Gold Protects ‘Purchasing Power’. Purchasing power is key and gold protects it on the investor’s behalf.

But what does this mean? The value of the asset is not going to depreciate in a way where one will not be able to get a return of some sort on what is in their portfolio.

Shares Are Volatile. The economy has a greater role to play with shares and they can often be extremely volatile. There is a lot of ‘guesswork’ involved with investing into shares. This risk might not be worth it for most people and that is why gold is often found to be more reasonable as an investment choice.

The likes of Warren Buffet have often said Gold is a ‘sterile’ place to invest in because it is not going to pose a massive risk to your portfolio.
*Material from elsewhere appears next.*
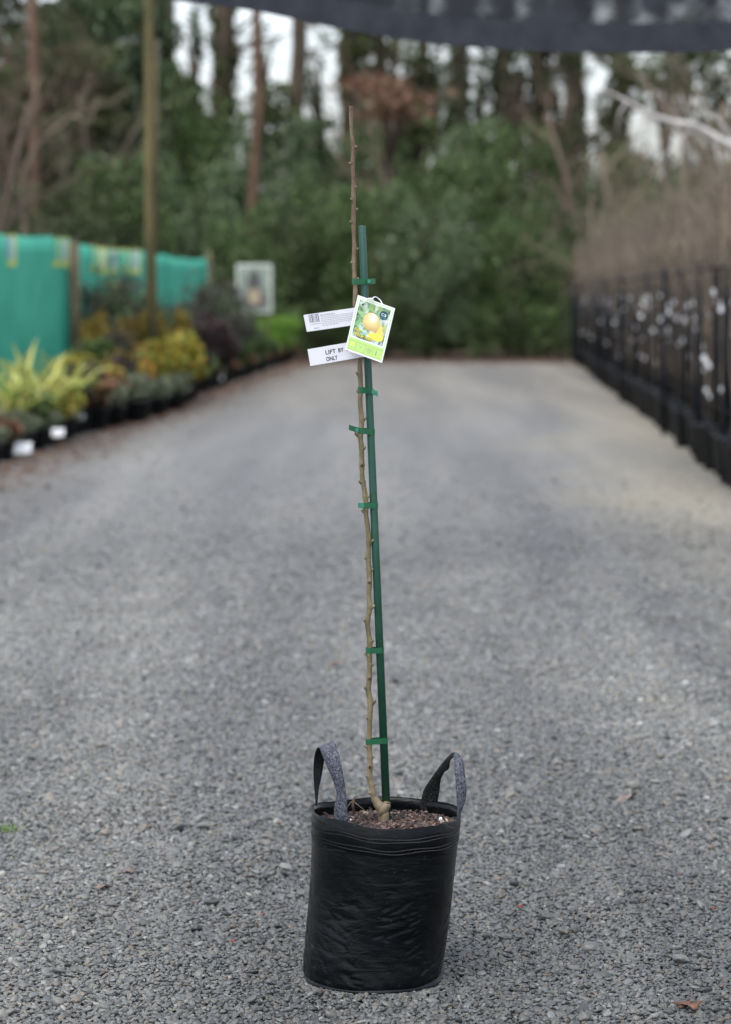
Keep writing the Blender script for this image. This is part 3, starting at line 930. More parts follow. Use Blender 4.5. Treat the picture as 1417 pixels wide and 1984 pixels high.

Most people would think that is the whole point in investing!

It might not grow as fast as you would like it to, but it will grow.   The smart and/or educated answer would be to consider diversification. Gold and shares should both be an integral part of anyone’s portfolio. Those who choose one or the other will have to sift through this piece again to decide which pros or cons fit their needs.

In essence, gold is the wiser option as it is usually going to trend upwards on most occasions, if one was to choose a singular option. To put it simply, gold v shares which wiser option is for investors?

For security the answer is gold, for greater/quicker possible gains it would be shares.